## start

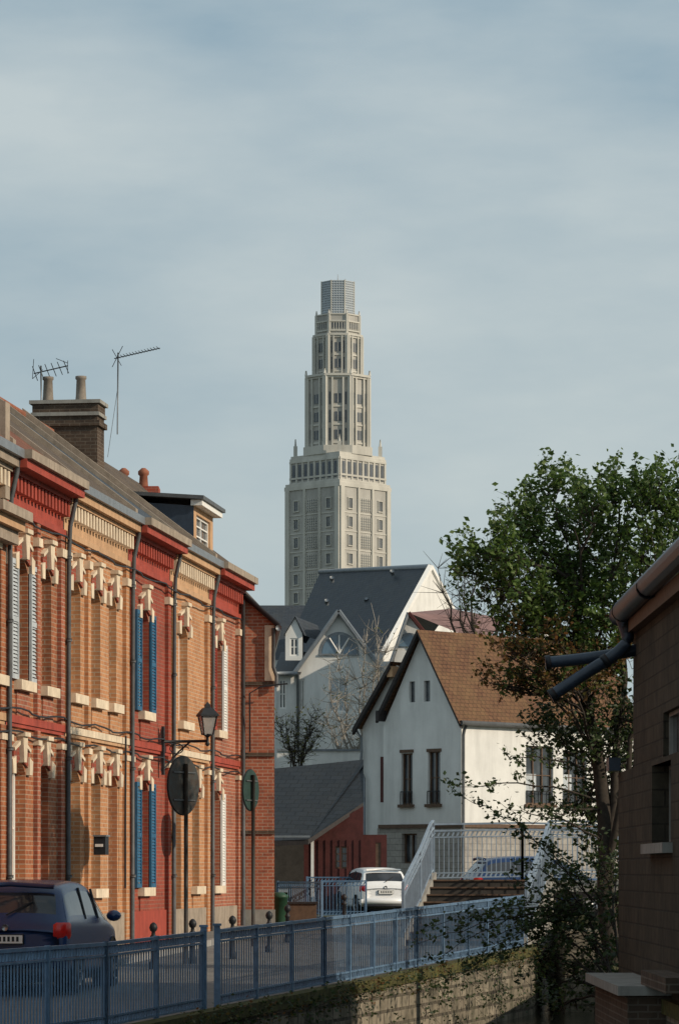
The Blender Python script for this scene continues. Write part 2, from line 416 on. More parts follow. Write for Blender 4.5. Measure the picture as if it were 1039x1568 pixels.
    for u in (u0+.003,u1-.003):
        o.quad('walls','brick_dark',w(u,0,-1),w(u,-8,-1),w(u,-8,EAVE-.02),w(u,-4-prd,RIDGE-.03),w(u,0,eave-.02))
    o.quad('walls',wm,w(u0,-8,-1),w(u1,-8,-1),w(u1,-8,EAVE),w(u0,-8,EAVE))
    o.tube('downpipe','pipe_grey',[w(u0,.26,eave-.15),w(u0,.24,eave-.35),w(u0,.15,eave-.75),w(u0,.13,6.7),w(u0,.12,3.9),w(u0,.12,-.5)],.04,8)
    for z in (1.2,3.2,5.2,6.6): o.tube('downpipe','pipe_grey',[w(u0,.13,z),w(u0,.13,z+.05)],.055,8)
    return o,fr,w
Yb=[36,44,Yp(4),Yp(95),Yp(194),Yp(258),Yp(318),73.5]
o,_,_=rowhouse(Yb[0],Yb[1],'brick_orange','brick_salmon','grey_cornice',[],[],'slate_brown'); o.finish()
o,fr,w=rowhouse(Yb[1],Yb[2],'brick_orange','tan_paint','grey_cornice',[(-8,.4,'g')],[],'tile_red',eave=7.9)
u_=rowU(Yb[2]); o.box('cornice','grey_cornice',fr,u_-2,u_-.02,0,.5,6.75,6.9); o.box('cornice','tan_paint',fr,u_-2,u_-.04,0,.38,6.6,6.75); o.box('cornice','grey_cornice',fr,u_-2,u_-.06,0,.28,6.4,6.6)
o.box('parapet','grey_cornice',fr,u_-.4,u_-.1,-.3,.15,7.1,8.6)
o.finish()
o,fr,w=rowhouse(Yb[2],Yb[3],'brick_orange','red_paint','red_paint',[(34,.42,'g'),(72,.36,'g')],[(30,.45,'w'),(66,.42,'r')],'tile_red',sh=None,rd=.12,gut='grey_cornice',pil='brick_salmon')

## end
## start

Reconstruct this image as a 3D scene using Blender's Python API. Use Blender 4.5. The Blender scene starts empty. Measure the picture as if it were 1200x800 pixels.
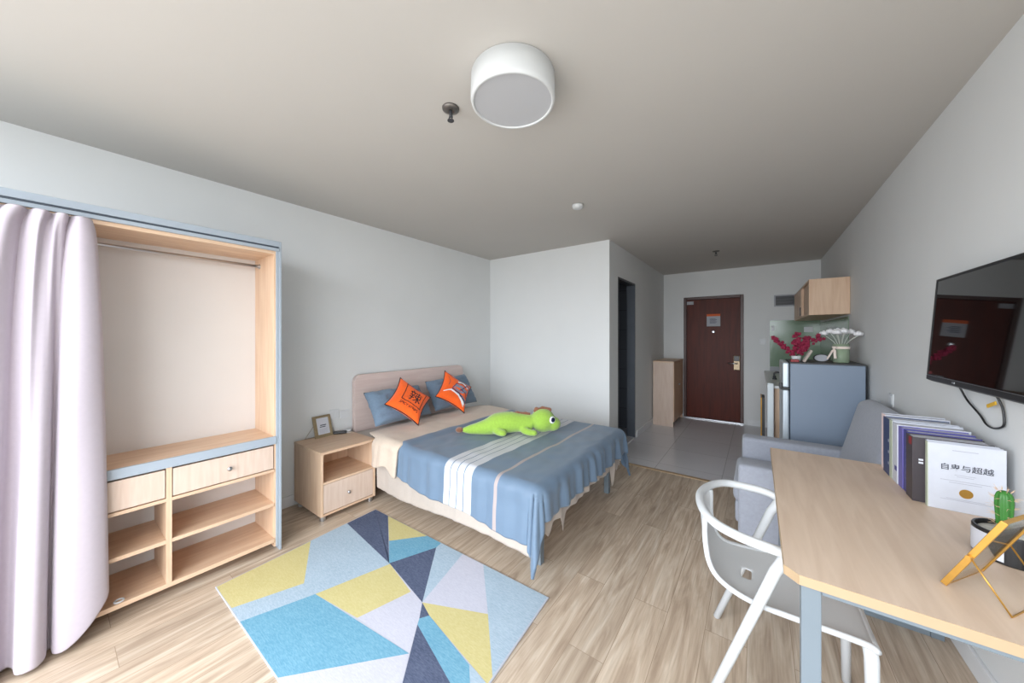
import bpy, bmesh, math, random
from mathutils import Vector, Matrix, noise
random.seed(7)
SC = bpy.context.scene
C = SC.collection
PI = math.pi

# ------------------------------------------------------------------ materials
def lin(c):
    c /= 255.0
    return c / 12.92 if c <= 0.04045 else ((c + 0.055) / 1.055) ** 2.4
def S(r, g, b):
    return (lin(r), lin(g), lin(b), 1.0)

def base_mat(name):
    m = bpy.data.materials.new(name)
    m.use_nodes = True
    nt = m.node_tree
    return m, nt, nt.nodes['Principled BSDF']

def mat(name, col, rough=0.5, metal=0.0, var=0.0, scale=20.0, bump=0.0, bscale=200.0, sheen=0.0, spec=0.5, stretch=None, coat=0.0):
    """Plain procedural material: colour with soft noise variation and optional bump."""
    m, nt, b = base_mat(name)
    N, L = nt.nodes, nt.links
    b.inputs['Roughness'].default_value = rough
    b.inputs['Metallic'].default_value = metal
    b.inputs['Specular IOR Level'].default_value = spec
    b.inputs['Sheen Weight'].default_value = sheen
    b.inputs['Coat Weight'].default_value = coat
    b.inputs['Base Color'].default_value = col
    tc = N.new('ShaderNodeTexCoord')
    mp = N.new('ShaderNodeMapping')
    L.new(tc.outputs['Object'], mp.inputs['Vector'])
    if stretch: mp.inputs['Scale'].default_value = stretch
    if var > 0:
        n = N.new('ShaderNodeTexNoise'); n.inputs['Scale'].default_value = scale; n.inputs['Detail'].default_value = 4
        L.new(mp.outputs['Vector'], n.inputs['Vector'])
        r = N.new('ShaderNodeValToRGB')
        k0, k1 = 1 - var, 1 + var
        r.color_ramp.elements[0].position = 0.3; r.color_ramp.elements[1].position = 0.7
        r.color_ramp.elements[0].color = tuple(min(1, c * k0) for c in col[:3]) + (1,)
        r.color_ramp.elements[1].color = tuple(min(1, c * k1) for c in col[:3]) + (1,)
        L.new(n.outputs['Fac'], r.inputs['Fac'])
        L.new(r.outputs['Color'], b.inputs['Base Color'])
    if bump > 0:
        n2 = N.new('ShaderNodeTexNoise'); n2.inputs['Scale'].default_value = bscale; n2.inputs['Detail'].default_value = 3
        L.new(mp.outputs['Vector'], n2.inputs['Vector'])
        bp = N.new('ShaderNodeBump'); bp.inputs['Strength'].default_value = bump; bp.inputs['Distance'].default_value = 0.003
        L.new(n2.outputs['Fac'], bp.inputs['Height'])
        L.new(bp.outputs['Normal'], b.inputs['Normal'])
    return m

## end

▶ Requirements:
Only the lines between the one with "Reconstruct this image" and the one with "return (lin(r), lin(g), lin(b), 1.0)", those two included, get copied from the material above. Keep it exact and free of pictures.

▶ The response:
Reconstruct this image as a 3D scene using Blender's Python API. Use Blender 4.5. The Blender scene starts empty. Measure the picture as if it were 1200x800 pixels.
import bpy, bmesh, math, random
from mathutils import Vector, Matrix, noise
random.seed(7)
SC = bpy.context.scene
C = SC.collection
PI = math.pi

# ------------------------------------------------------------------ materials
def lin(c):
    c /= 255.0
    return c / 12.92 if c <= 0.04045 else ((c + 0.055) / 1.055) ** 2.4
def S(r, g, b):
    return (lin(r), lin(g), lin(b), 1.0)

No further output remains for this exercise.